Prévenir la prochaine crise
L’Institut CFA tente d’ailleurs de faire sa part en faisant la promotion de la diversité au sein de son organisation. Selon Paul Smith, il est notamment important de s’assurer d’une mixité des genres au sein de la profession afin d’éviter de répéter les erreurs du passé.
« Toute la recherche le dit : les équipes mixtes prennent de meilleures décisions d’investissement que les équipes formées de membres d’un seul sexe, rappelle-t-il. Par contre, lorsqu’on regarde les jeunes qui entrent dans la profession, on voit encore surtout des hommes blancs appartenant à la classe moyenne et issus des mêmes grandes universités. Depuis la crise, les lois ont changées, mais si le matériel de base est toujours le même est-ce qu’on peut s’attendre à ce que le résultat soit différent? On est en droit de se poser la question. C’est une priorité de notre organisation : changer les ingrédients pour s’assurer d’un résultat différent.»
Un des rôles de l’Institut CFA est également de promouvoir une saine réglementation du secteur financier. Que ce soit en maintenant des hauts standards de qualité dans la formation des CFA, en éduquant les investisseurs ou en se positionnant publiquement sur des politiques publiques d’encadrement de la finance, l’Institut CFA tente de prévenir la prochaine crise.
« La réglementation actuelle (aux États-Unis) ne doit pas être complètement effacée puisqu’elle a été créée pour protéger les investisseurs des pires excès de Wall Street, soutient Paul Smith. Elle peut certainement être amendée ou réformée, mais les principes de base devraient demeurer. Le lobby des grandes entreprises à Washington est très fort et c’est très difficile de créer une nouvelle législation. Il faut donc conserver les règles actuelles, quitte à les amender. De tous les rôles de l’Institut CFA, prendre ce genre de position est l’un des plus importants. »
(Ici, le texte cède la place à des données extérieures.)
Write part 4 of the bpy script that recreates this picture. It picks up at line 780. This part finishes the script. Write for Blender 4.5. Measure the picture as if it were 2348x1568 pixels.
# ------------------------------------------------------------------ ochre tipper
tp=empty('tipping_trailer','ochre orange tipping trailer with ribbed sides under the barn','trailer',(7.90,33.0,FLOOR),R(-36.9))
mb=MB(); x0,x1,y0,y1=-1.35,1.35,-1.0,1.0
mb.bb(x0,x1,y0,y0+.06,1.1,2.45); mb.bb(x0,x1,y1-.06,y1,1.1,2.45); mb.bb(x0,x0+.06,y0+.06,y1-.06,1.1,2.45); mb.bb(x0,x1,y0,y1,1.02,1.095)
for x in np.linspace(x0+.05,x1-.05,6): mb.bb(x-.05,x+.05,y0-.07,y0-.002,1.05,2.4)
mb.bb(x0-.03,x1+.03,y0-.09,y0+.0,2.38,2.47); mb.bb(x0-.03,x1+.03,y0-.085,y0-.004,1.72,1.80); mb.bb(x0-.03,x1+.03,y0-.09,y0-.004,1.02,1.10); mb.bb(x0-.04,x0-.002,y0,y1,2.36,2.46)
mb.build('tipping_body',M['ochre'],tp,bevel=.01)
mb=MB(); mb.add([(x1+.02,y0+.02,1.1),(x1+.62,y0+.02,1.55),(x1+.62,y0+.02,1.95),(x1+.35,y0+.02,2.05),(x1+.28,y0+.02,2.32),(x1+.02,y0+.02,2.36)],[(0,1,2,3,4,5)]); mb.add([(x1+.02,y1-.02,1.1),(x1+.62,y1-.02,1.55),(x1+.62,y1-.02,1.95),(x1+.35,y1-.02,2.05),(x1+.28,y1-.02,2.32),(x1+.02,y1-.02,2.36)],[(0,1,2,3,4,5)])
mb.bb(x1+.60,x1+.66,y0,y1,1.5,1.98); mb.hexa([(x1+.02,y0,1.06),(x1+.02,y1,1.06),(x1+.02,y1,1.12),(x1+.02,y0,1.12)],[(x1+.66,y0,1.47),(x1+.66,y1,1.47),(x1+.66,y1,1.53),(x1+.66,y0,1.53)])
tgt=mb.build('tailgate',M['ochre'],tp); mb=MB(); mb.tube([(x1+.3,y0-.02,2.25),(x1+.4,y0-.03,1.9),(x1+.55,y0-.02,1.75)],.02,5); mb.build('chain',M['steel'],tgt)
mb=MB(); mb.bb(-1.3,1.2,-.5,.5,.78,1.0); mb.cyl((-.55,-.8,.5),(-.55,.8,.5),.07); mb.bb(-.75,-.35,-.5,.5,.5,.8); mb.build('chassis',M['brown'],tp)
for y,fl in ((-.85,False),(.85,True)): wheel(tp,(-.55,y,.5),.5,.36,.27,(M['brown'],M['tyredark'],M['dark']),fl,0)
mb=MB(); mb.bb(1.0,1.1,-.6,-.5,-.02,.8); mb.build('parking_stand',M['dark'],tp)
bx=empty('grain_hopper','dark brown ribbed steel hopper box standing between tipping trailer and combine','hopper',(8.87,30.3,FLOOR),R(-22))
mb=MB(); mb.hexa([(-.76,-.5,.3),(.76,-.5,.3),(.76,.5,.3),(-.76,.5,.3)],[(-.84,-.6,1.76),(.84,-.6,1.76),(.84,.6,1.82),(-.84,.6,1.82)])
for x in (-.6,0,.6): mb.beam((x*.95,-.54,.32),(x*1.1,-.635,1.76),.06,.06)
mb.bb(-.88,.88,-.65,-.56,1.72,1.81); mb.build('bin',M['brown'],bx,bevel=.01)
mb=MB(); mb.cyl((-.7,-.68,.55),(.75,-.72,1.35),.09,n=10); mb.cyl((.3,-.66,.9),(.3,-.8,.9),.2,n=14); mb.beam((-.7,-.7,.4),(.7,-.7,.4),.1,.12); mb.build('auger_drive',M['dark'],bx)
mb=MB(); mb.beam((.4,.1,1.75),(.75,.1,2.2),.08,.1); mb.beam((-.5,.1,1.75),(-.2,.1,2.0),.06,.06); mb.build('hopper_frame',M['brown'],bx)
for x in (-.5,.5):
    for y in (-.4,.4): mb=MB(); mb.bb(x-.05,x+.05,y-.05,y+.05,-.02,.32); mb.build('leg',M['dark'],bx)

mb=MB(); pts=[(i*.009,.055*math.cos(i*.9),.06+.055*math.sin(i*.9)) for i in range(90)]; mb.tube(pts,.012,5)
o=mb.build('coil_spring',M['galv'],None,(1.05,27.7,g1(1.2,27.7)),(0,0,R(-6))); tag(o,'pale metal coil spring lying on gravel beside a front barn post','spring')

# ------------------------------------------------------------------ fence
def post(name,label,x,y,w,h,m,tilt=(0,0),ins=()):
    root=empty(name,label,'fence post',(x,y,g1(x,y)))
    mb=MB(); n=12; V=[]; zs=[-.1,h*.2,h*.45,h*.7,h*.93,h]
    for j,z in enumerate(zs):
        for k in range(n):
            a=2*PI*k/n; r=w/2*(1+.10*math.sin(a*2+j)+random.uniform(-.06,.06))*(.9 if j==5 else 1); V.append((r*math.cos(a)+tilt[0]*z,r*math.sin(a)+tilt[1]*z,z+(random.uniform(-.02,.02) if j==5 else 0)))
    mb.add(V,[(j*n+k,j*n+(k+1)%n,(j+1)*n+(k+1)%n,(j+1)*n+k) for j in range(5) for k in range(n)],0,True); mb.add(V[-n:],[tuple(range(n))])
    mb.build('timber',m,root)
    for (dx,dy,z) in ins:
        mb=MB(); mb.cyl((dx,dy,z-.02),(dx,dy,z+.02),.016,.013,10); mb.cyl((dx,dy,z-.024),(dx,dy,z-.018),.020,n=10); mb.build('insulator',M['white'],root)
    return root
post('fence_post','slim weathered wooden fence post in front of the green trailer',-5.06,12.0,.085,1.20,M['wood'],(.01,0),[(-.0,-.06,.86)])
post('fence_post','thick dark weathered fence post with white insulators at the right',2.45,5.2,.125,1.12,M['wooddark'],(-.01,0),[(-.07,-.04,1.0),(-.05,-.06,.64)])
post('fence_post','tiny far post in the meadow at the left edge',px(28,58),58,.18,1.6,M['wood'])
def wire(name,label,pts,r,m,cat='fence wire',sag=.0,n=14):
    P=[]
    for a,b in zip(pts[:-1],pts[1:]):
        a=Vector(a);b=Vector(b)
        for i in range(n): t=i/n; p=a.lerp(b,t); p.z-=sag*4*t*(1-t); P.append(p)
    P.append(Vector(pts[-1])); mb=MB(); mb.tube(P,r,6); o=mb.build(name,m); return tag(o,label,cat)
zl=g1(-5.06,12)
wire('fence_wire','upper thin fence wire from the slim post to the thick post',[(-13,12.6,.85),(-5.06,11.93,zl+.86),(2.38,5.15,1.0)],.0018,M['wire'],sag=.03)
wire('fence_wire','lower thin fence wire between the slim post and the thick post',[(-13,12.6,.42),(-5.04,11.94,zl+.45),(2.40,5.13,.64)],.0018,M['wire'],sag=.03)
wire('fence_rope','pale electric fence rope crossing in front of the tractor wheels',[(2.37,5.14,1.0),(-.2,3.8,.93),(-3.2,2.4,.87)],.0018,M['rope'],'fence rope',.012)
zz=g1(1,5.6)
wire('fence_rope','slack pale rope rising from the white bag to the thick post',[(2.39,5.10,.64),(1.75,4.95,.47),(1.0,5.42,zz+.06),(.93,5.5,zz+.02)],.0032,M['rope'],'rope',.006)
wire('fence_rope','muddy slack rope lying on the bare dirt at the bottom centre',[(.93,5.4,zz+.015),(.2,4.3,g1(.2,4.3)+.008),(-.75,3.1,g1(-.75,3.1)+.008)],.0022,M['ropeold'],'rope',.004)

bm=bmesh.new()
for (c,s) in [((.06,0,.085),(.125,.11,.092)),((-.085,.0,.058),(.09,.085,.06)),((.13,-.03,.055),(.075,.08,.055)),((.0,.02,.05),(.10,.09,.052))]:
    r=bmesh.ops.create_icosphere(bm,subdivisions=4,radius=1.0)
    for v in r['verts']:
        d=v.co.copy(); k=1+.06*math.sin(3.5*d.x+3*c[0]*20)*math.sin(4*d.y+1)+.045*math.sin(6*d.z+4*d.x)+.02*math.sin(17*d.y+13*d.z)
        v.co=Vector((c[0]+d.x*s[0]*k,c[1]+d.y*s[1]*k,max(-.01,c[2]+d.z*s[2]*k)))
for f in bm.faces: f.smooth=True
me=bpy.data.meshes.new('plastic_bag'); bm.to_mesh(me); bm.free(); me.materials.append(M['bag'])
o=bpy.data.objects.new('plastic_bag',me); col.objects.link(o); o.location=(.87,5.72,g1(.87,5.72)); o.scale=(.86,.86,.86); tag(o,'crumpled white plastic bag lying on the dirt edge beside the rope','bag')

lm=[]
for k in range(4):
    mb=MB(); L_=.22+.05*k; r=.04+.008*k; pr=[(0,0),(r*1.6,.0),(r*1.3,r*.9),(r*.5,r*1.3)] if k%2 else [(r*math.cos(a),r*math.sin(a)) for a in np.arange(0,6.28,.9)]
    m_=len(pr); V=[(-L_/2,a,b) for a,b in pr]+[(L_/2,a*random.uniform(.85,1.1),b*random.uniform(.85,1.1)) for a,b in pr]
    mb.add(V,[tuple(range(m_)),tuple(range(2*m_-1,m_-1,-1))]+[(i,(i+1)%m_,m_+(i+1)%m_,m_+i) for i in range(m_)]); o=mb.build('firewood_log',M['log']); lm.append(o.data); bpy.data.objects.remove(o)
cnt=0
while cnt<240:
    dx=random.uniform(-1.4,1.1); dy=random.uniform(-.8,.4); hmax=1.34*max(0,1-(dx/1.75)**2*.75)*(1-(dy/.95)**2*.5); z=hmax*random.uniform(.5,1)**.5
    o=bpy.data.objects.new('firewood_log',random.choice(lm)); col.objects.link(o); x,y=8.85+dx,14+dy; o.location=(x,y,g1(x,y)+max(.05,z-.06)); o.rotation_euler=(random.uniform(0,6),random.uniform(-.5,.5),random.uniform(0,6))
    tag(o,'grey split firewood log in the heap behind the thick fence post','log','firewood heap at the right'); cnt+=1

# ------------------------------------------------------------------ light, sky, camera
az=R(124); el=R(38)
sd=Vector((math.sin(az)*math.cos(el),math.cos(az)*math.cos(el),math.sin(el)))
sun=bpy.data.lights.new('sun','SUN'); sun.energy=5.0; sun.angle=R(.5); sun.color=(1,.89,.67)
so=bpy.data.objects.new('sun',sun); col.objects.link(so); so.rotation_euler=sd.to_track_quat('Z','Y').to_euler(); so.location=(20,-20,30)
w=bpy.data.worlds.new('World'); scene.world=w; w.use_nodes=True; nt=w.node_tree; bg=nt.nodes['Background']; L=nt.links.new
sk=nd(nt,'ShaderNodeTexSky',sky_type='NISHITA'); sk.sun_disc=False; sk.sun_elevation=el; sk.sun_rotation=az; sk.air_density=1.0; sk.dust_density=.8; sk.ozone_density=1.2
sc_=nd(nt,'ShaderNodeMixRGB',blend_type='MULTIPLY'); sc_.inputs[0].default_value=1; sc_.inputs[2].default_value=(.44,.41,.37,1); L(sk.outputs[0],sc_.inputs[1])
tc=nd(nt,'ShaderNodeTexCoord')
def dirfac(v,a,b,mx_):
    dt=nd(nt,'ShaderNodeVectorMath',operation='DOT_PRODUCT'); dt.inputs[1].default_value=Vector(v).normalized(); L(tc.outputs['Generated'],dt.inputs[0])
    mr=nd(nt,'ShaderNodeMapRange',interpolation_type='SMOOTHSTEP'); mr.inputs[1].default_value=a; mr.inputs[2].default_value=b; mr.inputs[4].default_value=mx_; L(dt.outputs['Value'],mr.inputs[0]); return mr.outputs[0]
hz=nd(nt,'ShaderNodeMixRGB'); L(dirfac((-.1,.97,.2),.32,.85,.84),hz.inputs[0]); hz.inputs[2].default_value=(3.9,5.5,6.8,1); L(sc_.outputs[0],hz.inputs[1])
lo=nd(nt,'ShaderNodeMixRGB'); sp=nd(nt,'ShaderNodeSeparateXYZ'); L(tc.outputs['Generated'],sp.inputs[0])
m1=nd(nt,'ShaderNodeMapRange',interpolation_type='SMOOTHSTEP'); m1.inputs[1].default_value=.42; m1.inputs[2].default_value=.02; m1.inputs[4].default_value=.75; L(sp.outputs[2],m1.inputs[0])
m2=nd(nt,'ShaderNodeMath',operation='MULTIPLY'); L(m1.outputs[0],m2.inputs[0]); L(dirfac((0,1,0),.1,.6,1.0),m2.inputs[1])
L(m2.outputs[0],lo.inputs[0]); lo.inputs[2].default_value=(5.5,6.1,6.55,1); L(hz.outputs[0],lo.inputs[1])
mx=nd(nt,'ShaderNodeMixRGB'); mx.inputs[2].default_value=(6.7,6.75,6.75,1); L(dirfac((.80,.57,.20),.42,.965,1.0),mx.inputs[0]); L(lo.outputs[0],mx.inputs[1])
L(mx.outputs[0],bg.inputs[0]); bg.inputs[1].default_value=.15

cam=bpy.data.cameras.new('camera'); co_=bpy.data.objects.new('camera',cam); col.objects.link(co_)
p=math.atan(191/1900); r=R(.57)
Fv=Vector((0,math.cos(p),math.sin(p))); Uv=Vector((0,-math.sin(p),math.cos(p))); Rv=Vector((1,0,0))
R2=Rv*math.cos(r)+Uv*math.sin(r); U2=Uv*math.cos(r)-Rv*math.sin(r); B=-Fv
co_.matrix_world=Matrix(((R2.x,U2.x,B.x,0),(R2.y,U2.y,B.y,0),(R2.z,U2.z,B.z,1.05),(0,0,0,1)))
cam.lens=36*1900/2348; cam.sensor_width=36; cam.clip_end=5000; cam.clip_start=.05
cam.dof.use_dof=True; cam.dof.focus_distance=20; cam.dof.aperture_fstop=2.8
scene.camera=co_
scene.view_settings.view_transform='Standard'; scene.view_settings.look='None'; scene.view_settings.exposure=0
Il s’inquiète d’ailleurs de voir l’indifférence des consommateurs envers l’industrie qui gère leurs économies. Selon Paul Smith, le fait que le client ne voit souvent pas les résultats du travail de son conseiller à court terme y est pour beaucoup.
« Quand on voit un médecin parce qu’on est malade, il nous soigne et on va généralement mieux quelques mois après, illustre-t-il. Lorsqu’on fait affaires avec un conseiller, on ne verra souvent pas l’effet de son travail qu’après vingt ou trente ans. »
L’indifférence des clients expliquerait également la popularité des placements dits « passifs ». Selon lui, les clients, lorsqu’ils vont voir un robot-conseiller ou qu’ils choisissent un fonds indiciel, pensent qu’un conseiller ne peut pas leur apporter de valeur : « Ils estiment que le produit passif est plus transparent que le conseiller et ils lui font plus confiance. Cela dit, je n’ai rien contre l’approche passive, mais j’ai peur que, parce que ça s’appelle un placement “passif”, les gens pensent qu’ils n’ont pas besoin de s’en occuper. Ils auront des surprises lorsque les marchés vont chuter. »
Paul Smith encourage plutôt d’éduquer le grand public en utilisant un langage plus précis : « On devrait parler de fonds indiciel, pas d’investissement passif. Quand on y pense, qu’est-ce qu’il y a de plus actif que la décision d’acheter ou de vendre un fonds indiciel? L’indiciel, c’est un très bon moyen peu coûteux d’exprimer une décision d’investissement active. »
Fait intéressant, selon des recherches menées par l’Institut CFA, 79 % des investisseurs canadiens sont susceptibles de considérer qu’un humain leur donnera les meilleurs conseils, alors que seulement 4 % préfèrent opter pour un conseiller-robot et 17 % pour un mélange des deux. En Chine, 28 % des investisseurs préfèrent opter pour un conseiller-robot, 43 % pour un mélange d’humain et de conseiller-robot et seulement 30% privilégieraient uniquement l’humain pour obtenir des conseils en finance.